Печатное продолжение либретто буквально заставляет скатать текст в рулон, сжимать тубу руками, чтобы не выпустить содержимое наружу. Под правой рукой окажутся сказки народные, в левой— попса, а в ногах и правды то нет.

Ведь в полночь, по сценарию, бьют в набат — пришло время легендарному ординарцу встать из могилы, чтобы сделать людей счастливее. Призрак выходит из склепа, забрасывает удочку в реку и тоскливо наблюдает, как вокруг смерть свой урожай собирает. И когда Леонид обращается к покойнику со своим желанием, тот забирает его с собой, в царство мертвых. Потому что кажется, все слишком страстные желания исполняются только там.

В кулуарах театрального фестиваля либретто спектакля полоскали, как белье в стоячей воде: с остервенением. Псевдоисторический контекст подогрел публику. Кто-то обвинял автора в экстремизме, кто-то – в неуважении к предкам. Советов было много: от «пойти, повеситься», до «выйти покурить». И лишь не многие придержали слова при себе: дешифровка современного театра хоть и держится на культурном коде, зашитом в каждого, но требует времени. 

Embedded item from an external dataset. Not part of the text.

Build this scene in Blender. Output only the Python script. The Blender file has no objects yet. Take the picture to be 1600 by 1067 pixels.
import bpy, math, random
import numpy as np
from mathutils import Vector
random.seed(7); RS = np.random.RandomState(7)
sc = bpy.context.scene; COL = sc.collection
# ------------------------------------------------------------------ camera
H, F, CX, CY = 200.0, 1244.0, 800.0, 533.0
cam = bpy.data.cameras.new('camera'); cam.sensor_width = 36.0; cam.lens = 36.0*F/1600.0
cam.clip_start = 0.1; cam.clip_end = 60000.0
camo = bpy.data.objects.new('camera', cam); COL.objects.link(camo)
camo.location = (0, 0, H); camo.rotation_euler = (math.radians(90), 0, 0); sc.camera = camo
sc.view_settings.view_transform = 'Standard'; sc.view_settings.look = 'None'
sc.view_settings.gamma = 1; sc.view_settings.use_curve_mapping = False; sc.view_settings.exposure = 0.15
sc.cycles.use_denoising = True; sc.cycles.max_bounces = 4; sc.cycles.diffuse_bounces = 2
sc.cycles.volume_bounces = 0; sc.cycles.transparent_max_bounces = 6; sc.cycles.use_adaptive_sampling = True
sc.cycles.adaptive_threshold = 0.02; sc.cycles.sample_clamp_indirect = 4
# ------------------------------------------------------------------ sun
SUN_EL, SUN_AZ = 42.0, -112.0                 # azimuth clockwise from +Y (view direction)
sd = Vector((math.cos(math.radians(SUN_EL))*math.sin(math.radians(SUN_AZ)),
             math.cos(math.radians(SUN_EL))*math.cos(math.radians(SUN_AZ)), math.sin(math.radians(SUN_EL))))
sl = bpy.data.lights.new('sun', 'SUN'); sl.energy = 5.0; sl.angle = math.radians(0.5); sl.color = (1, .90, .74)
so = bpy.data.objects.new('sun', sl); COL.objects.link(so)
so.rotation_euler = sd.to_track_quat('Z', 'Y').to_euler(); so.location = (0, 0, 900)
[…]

Когда оркестр у сцены Театра кукол дает первые звуки — дергается струной альт и скрипка, а актриса заводит арию про рыбу, следить за текстом и не успеваешь. Зрителей наматывает на колесо истории вместе с актерами, куклами, оркестром. Хоп — и вы уже вмешаны в одну общую (и достаточно кровавую) историю. И всегда в ней были.

«Часто в драматургии берут какое-то прошлое и намеками говорят про настоящее. А мы берем настоящее, чтобы понять будущее. Да мы пророки!» — режиссер Виктор Плотников смеется себе в бороду.


Сценографически спектакль сложный, завораживающе красивый, как страна. Катятся по кругу механические куклы, словно это они крутят планшет сцены. Трудится дым-машина, обволакивая развешанное во дворах белье и куколок-героев. Выскакивают громкоговорители, ракетой взлетают памятники, лязгают шестеренки лошади-экскаватора. А песня в прямом эфире? Это что-то волшебное!



Вот представьте: сумрак, старая библиотека. В распахнутом окне колышется занавеска. И вдруг ветром приносит нежненькую песенку про солдатика. Песенка путается в занавеске и вдруг отражается женским лицом. Девушка поет о том, что на деревенском кладбище есть могилка, в которой покоится народный герой Петр Исаев. Куплет, еще куплет — и вдруг на сцене появляется та самая девушка, а за ней следует камера, картинка с которой и транслируется на занавеску. 



Спектакль ведет пара актеров: они доигрывают кукол, крутят выстиранное тряпье, поют что-то в громкоговоритель. Но при этом не тянут внимание на себя.

Каждую вещь из спектакля хочется потом рассмотреть отдельно — веера с разверткой битв и погостами, ладьи с висельниками, библиотеку. А когда публике является помазанный Исаев в физическом теле — и вовсе дух захватывает. Он как Майкл Джексон с лицом скелета, в блестящих трусах и в казацкой папахе. Микрофон-трость в руках — и вот он уже речитативом припечатывает вечного воина Леонида к родной земле.



«Собака камень» звучит как слаженный оркестр. Партитуры каждого инструмента и солиста расписаны до емкой паузы, до грохота камня, до шепота из-под земли. А голосовые модуляции благодаря звукорежиссеру попадают в самую точку — могильный речитатив, жалобный стон, чистый детский голосок. Каждая партия выведена так, словно ты не спектакль смотришь, а обычную жизнь.

И даже если отбросить все историческое и истерическое впечатление, «Собака камень» остается потрясающим мета спектаклем. Страшным и звучным действием, в котором страна перемалывается, а любовь остается. Можно освистать, а можно принять это трансцендентное. Тем более что правды в ногах (и могилах) по-прежнему нет.